While at the Art Students League, Pyle continued to receive commissions from Harper’s Bazaar and St. Nicholas. In 1893, her art was exhibited at the World's Columbian Exposition, and by 1895, she had begun work as a professional author illustrator, with the publication of The Rabbit Witch and Other Stories (1895, republished in multiple editions as Careless Jane and Other Tales, from 1902). That same year, she contributed the illustrations to Edith M. Thomas’s highly praised book of poetry, In Sunshine Land (1895).[5]
Pyle published The Counterpane Fairy in 1898, the book generally regarded as cementing her reputation.
The period between 1880 and 1914 is regarded as the Golden Age of Illustration in America, when the proliferation of expense-saving improvements in printing practices and a "newly literate public," aligned.[6] For women, particularly, this opened opportunities in a new market for their labor, and Katherine Pyle, as Howard Pyle's younger sister, was in a unique position to benefit from this trend. Howard Pyle was teacher and "sometime mentor" to a "whole school of American women illustrators," including Ethel Franklin Betts, Elizabeth Shippen Green, Charlotte Harding, Violet Oakley, Sarah S. Stilwell, Ellen Bernard Thompson (Pyle), and Jessie Wilcox Smith. These women studied in Howard's classes alongside Katharine, and many of them were her friends. When Pyle returned to from New York, she engaged with former classmates on numerous book projects, sometimes writing, sometimes illustrating.

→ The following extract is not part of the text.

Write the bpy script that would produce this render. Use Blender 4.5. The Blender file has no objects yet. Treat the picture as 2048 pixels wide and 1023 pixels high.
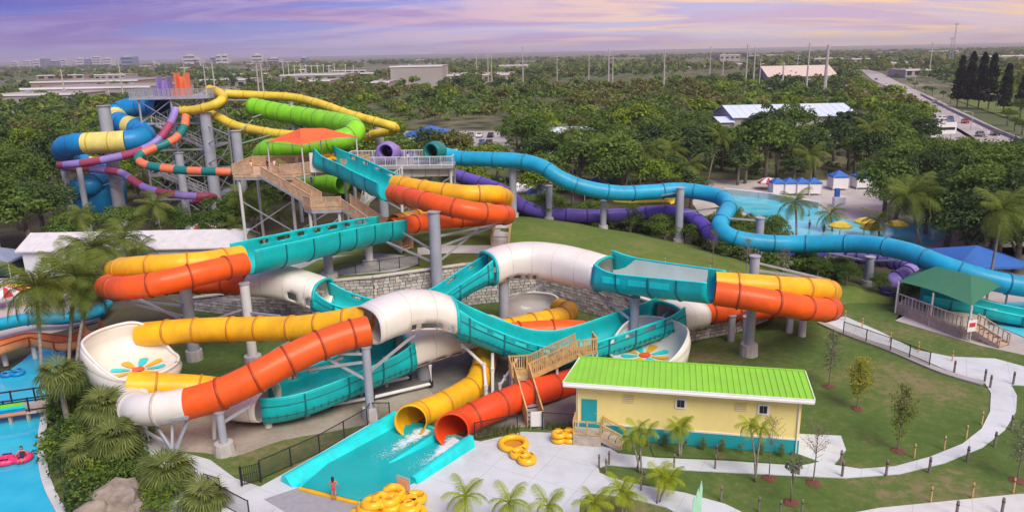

Her own first book, The Counterpane Fairy, was published in 1898, and by 1902 she was collaborating on projects with friends from her Drexel classes, including Bertha Corson Day with their book of fairy tales, Where the Wind Blows, written by Pyle and illustrated by Day.
Pyle moved to Boston in 1904, where she taught art at Lincoln House, a settlement house. Summers Pyle painted portraits while visiting nearby Cape Cod. She contracted tuberculosis in sometime in 1909, for which she was successfully treated in Asheville NC. Once healthy, she returned to Wilmington where she continued to illustrate and publish, along with her charitable activities. Following dissension with her editor at Harper's Bazaar regarding several of her fairy tale submissions, the works of her final decade centered on "legendary fairy tales with moral messages."
Pyle continued to publish through to her last years. Her last titles continued to include materials and stories "seeming to lend themselves less adaptable for young people," and contemporary reviews did not always consider her to be up to this challenge. Her 1933 anthology, Charlemagne and his Knights, was praised for its illustrations, but the story adaptations received mixed reviews.[7] Some viewed these challenging later adaptations as evidence that Pyle possessed an "even more versatile genius" than her brother, extolling the author's work in discreetly softening "the darkness and brutality" in favor of "the heroism, the gorgeousness, the religious fervor and the magic" of the tales,[8] others did not find her touch so adept.
Over the course of her career she wrote over 30 books and illustrated the works of others. The Delaware Art Museum has a substantial collection of her manuscripts.[9]